The appointment of Mueller as special counsel has drawn generally favorable comments from Democrats and from some Republicans as well. But lawmakers at both congressional sessions expressed frustration that Rosenstein would say little in answer to their questions about his actions – or others’ – before Comey’s firing.

“There was considerable frustration in the room,” said Rep. Seth Moulton, D-Mass., a member of the Armed Services Committee. “This renewed my confidence that we should not have confidence in this administration. I don’t think (Rosenstein) did a lot to bolster our confidence in him today.”

The White House has struggled since Comey’s firing to explain the chain of events that led to it and who exactly made the decision.
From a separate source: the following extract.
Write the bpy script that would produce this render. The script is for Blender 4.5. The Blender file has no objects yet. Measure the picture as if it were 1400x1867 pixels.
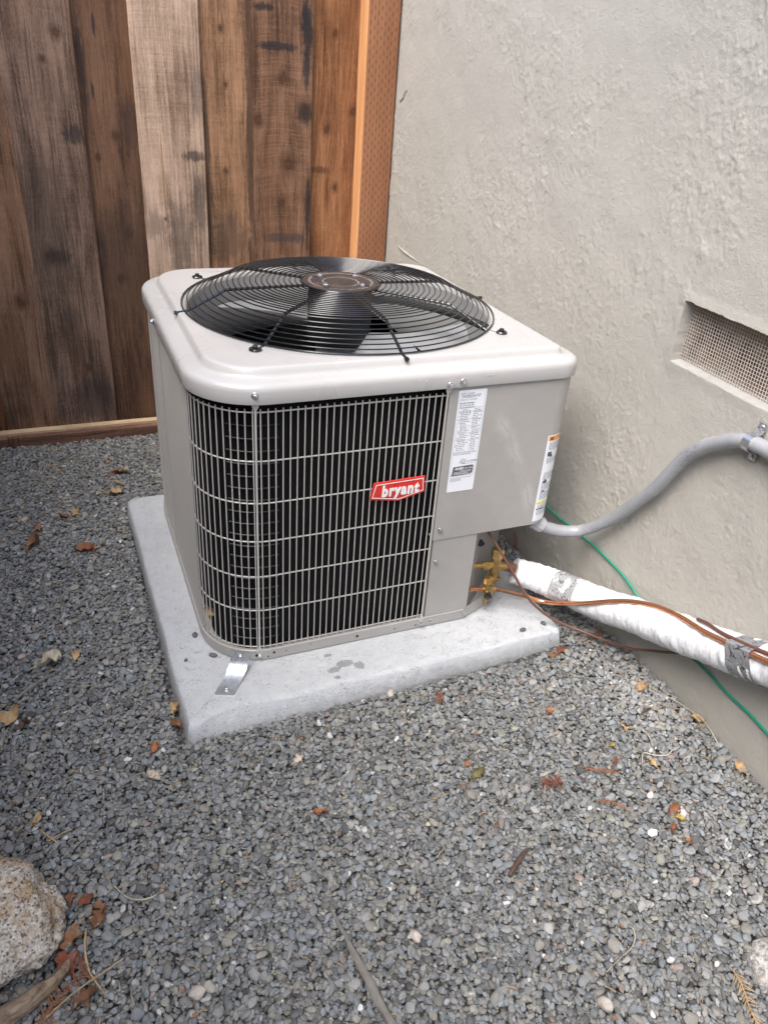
import bpy, bmesh, math
import numpy as np
from mathutils import Vector, Matrix, noise as mnoise

scene = bpy.context.scene
# ------------------------------------------------------------------ camera
CAM = (-0.5904, -1.6280, 1.1336)
cam_d = bpy.data.cameras.new('camera'); cam = bpy.data.objects.new('camera', cam_d)
scene.collection.objects.link(cam); scene.camera = cam
RT, DN, FW = Vector((0.92402, -0.37613, 0.06825)), Vector((-0.13771, -0.49453, -0.85818)), Vector((0.35654, 0.78357, -0.50875))
FW.normalize(); RT = (RT - FW * RT.dot(FW)).normalized(); DN = FW.cross(RT)
M = Matrix(((RT.x, -DN.x, -FW.x), (RT.y, -DN.y, -FW.y), (RT.z, -DN.z, -FW.z))).to_4x4()
M.translation = Vector(CAM); cam.matrix_world = M
cam_d.sensor_fit = 'HORIZONTAL'; cam_d.sensor_width = 36.0; cam_d.lens = 36.0 * 1398.0 / 1400.0
cam_d.clip_start = 0.02; cam_d.clip_end = 500
# ------------------------------------------------------------------ light
SUN_EL, SUN_AZ = math.radians(58), math.radians(236)      # azimuth clockwise from +y: high on the open left side, a little behind the camera
world = bpy.data.worlds.new('World'); scene.world = world; world.use_nodes = True
wn = world.node_tree; wn.nodes.clear()
wo = wn.nodes.new('ShaderNodeOutputWorld'); wb = wn.nodes.new('ShaderNodeBackground'); ws = wn.nodes.new('ShaderNodeTexSky')
ws.sky_type = 'NISHITA'; ws.sun_disc = False; ws.sun_elevation = SUN_EL; ws.sun_rotation = SUN_AZ
ws.air_density = 0.75; ws.dust_density = 3.0; ws.ozone_density = 1.0
wb.inputs[1].default_value = 0.135
wn.links.new(ws.outputs[0], wb.inputs[0]); wn.links.new(wb.outputs[0], wo.inputs[0])
sun_d = bpy.data.lights.new('sun', 'SUN'); sun = bpy.data.objects.new('sun', sun_d); scene.collection.objects.link(sun)
sun_d.energy = 1.5; sun_d.angle = math.radians(45); sun_d.color = (1.0, 0.99, 0.97)
sdir = Vector((math.sin(SUN_AZ) * math.cos(SUN_EL), math.cos(SUN_AZ) * math.cos(SUN_EL), math.sin(SUN_EL)))
sun.rotation_euler = sdir.to_track_quat('Z', 'Y').to_euler(); sun.location = sdir * 6
scene.view_settings.view_transform = 'Standard'; scene.view_settings.look = 'None'
scene.view_settings.gamma = 1.0; scene.view_settings.use_curve_mapping = False
scene.view_settings.exposure = 1.52

RNG = np.random.default_rng(7)
COL = scene.collection
A = 0.395                        # half width of the unit
# ------------------------------------------------------------------ mesh helpers
class MB:
    def __init__(s): s.v = []; s.f = []; s.m = []
    def add(s, vs, fs, mi=0):
        b = len(s.v); s.v += [tuple(float(c) for c in q) for q in vs]; s.f += [tuple(b + i for i in f) for f in fs]; s.m += [mi] * len(fs)
    def box(s, lo, hi, mi=0):
        x0, y0, z0 = lo; x1, y1, z1 = hi
        s.add([(x0,y0,z0),(x1,y0,z0),(x1,y1,z0),(x0,y1,z0),(x0,y0,z1),(x1,y0,z1),(x1,y1,z1),(x0,y1,z1)],
              [(0,3,2,1),(4,5,6,7),(0,1,5,4),(1,2,6,5),(2,3,7,6),(3,0,4,7)], mi)
    def loops(s, L, closed=True, cap0=False, cap1=False, mi=0):
        """L: list of rings (same count); bridges them."""
        n = len(L[0]); vs = [p for r in L for p in r]; fs = []
        for k in range(len(L) - 1):
            for i in range(n if closed else n - 1):
                j = (i + 1) % n
                fs.append((k*n+i, k*n+j, (k+1)*n+j, (k+1)*n+i))
        if cap0: fs.append(tuple(range(n))[::-1])
        if cap1: fs.append(tuple((len(L)-1)*n + i for i in range(n)))
        s.add(vs, fs, mi)
    def tube(s, pts, r, n=10, cap=True, mi=0, smooth=0, jag=None):
        P = [Vector(p) for p in pts]
        R = list(r) if hasattr(r, '__len__') else [r] * len(P)
        if smooth: P, R = catmull(P, R, smooth)
        T = [(P[min(i+1, len(P)-1)] - P[max(i-1, 0)]).normalized() for i in range(len(P))]
        u = T[0].orthogonal().normalized(); L = []
        for i, p in enumerate(P):
            u = (u - T[i] * u.dot(T[i])).normalized(); w = T[i].cross(u)
            ring = []
            for k in range(n):
                a = 2 * math.pi * k / n; rr = R[i] * (jag(i, k, p) if jag else 1)
                ring.append(p + u * (math.cos(a) * rr) + w * (math.sin(a) * rr))
            L.append(ring)
        s.loops(L, True, cap, cap, mi); return P
    def cyl(s, p0, p1, r0, r1=None, n=16, mi=0): s.tube([p0, p1], [r0, r0 if r1 is None else r1], n, True, mi)
    def lathe(s, prof, c=(0,0,0), n=48, cap0=False, cap1=False, mi=0):
        L = [[(c[0]+r*math.cos(2*math.pi*k/n), c[1]+r*math.sin(2*math.pi*k/n), c[2]+z) for k in range(n)] for r, z in prof]
        s.loops(L, True, cap0, cap1, mi)
    def build(s, name, mat, parent=None, sharp=35, loc=None):
        """loc: world position of the object's origin; the vertices are world coordinates."""
        me = bpy.data.meshes.new(name)
        root = world_loc(parent) if parent else Vector((0,0,0))
        o0 = Vector(loc) if loc is not None else root
        v = np.array(s.v, dtype=np.float64) - np.array(o0)
        me.from_pydata(v.tolist(), [], s.f)
        for m in (mat if isinstance(mat, (list, tuple)) else [mat]): me.materials.append(m)
        if any(s.m): me.polygons.foreach_set('material_index', s.m)
        me.polygons.foreach_set('use_smooth', [True] * len(s.f))
        bm = bmesh.new(); bm.from_mesh(me); bmesh.ops.recalc_face_normals(bm, faces=bm.faces); bm.to_mesh(me); bm.free()
        me.set_sharp_from_angle(angle=math.radians(sharp)); me.update()
        return link(name, me, parent, o0 - root)
def catmull(P, R, n):
    out, rr = [], []
    for i in range(len(P) - 1):
        p0, p1, p2, p3 = P[max(i-1, 0)], P[i], P[i+1], P[min(i+2, len(P)-1)]
        for k in range(n):
            t = k / n
            out.append(0.5 * ((2*p1) + (p2-p0)*t + (2*p0-5*p1+4*p2-p3)*t*t + (3*p1-p0-3*p2+p3)*t*t*t)); rr.append(R[i]*(1-t)+R[i+1]*t)
    out.append(P[-1]); rr.append(R[-1]); return out, rr
def world_loc(o):
    v = Vector((0,0,0))
    while o is not None: v = v + o.location; o = o.parent
    return v
def link(name, me, parent=None, loc=(0,0,0)):
    o = bpy.data.objects.new(name, me); COL.objects.link(o); o.parent = parent; o.location = loc; return o
def empty(name, loc):
    o = bpy.data.objects.new(name, None); COL.objects.link(o); o.location = loc; o.empty_display_size = 0.05; return o
def tag(o, label=None, cat=None, group=None, kind=None):
    for k, v in (('label', label), ('category', cat), ('group', group), ('kind', kind)):
        if v: o[k] = v
    return o
def rsq(half, r4, z, n=14, side=0):
    """closed rounded square ring, counter-clockwise from the front-left corner. half=(x0,x1,y0,y1) or number; r4 = FL, FR, BR, BL"""
    x0, x1, y0, y1 = half if hasattr(half, '__len__') else (-half, half, -half, half)
    out = []
    for (cx, cy, a0, r) in ((x0, y0, 180, r4[0]), (x1, y0, 270, r4[1]), (x1, y1, 0, r4[2]), (x0, y1, 90, r4[3])):
        r = max(r, 0.002); ox = cx + (r if cx == x0 else -r); oy = cy + (r if cy == y0 else -r)
        for k in range(n):
            a = math.radians(a0 + 90 * k / (n - 1)); out.append((ox + r*math.cos(a), oy + r*math.sin(a), z))
    if side:
        o2 = []
        for i, q in enumerate(out):
            o2.append(q)
            if i % n == n - 1:
                q2 = out[(i+1) % len(out)]; o2 += [tuple(a*(1-f/(side+1)) + b*f/(side+1) for a, b in zip(q, q2)) for f in range(1, side+1)]
        out = o2
    return out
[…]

Trump has insisted at times that the decision was his alone, but he also has pointed – as recently as Thursday – to the “very strong” recommendation from Rosenstein.

Rosenstein made it abundantly clear to the lawmakers that he drafted his memo only after Trump told him of his plans to dismiss the FBI director.

“My memorandum is not a statement of reasons to justify a for-cause termination,” he said. But he added, “I wrote it. I believe it. I stand by it.”

The memo focuses on Comey’s handling of the Hillary Clinton email investigation, particularly the FBI director’s decision to divulge details to the public at various junctures. Rosenstein denounced that as “profoundly wrong and unfair.”